Once the tree’s lights and ornaments are removed, it is time to pull the tree from its plastic base. This involves dad prostrating himself on the floor under the needle-shedding branches and trying to unscrew those impossibly small screws that have held the tree upright for the past month and which have now melded with it, become part of the tree. Of course you can only reach three of the four screws. The fourth screw is always on the far side of the trunk; and unless you can bend your wrist like a treble clef you simply cannot loosen the screw. Eventually after sufficient contortion, strain and a string of words best not used anytime near Christmas, the last screw is loosened and the tree flops over.
This only reveals a fresh problem. As the tree is lifted out of its base, a primordial soup with Darwinian potential for the spontaneous generation of life is revealed. Water, sap, pine needles and dog saliva have aged into a biohazard with major terrorist applications. The US Department of Homeland Security is for this very reason pressuring President Obama to issue an executive order banning Christmas. It is not President Obama’s predilection towards all things Muslim that is motivating his crusade against Christianity. It is love of country that is motivating him to keep Christmas tree water out of the hands of Islamic extremists. The Federal government in its entirety is opposed to missionaries spreading Christianity into the Middle East. As Muslims convert to Christianity and begin celebrating Christmas, Christmas tree water would quickly be discovered by America’s enemies and used against us in some sort of macabre tree-had.
Once the tree has been dragged out of the living room and the furniture returned to its proper place, one would assume the Christmas season to be officially over. No, that is not the case. For as long as you own your house you will be celebrating Christmas by picking desiccated and stiletto sharp finger-pricking needles out of your carpet, your socks, your sweater, the curtains, your sofa, and your kids’ Legos. Like a botanist counting tree rings, you will vividly recall your Christmases past as you identify the needles. “Look, Honey, a blue spruce needle. Wasn’t that Christmas of 1987?” “No, dear, we had a fir tree that year. Blue spruce was 1993.”
Christmas–“It was the best of times, it was the worst of times.”
You slay me, Mr. Dresselhaus!! As always a great read! But I’m suspicious of the ’12 hour pub crawl’ reference.

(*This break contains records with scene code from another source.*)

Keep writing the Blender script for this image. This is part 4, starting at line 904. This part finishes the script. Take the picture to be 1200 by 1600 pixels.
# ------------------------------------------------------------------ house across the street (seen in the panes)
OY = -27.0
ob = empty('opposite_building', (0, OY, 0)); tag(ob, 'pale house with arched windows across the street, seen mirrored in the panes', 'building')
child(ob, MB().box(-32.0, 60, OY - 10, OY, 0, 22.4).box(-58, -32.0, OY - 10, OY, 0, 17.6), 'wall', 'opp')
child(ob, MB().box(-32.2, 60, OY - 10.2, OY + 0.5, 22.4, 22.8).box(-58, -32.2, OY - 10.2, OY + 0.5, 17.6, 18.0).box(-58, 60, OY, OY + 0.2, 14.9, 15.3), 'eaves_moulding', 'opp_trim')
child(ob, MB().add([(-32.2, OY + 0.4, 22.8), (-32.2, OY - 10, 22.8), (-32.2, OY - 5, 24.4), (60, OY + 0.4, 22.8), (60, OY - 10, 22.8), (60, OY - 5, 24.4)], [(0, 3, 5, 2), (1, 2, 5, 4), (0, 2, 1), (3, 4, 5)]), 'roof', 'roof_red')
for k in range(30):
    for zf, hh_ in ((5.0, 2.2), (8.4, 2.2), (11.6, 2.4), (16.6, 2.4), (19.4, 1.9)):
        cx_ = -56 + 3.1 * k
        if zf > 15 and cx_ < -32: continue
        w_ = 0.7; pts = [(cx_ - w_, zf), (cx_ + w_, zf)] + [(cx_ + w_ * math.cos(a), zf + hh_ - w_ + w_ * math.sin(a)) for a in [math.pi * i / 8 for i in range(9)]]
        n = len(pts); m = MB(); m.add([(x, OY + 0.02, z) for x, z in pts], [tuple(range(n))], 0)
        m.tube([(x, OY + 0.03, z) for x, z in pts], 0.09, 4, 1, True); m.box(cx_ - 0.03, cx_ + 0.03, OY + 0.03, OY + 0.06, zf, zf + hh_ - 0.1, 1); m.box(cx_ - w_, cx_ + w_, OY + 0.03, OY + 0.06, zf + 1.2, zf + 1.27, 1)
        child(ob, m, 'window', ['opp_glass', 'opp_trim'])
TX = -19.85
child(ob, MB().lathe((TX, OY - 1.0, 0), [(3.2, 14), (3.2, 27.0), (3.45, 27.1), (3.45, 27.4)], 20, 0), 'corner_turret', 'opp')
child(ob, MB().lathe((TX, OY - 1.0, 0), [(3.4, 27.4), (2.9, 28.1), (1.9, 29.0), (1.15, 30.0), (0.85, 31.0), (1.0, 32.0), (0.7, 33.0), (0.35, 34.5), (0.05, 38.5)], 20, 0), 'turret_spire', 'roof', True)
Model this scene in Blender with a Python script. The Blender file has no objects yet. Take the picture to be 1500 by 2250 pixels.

Peace, to you and yours. Erik
Erik, I used to live in Key West where I worked as a SCUBA instructor. Pub crawling was something all my friends did but I liked diving too much to put it at risk by adopting the pub crawl life style. Lurching and staggering perhaps – but never crawling. Seriously, diving was too much fun to put at risk with too much drinking. The truth is, I really liked living in Key West. It was a lot of fun.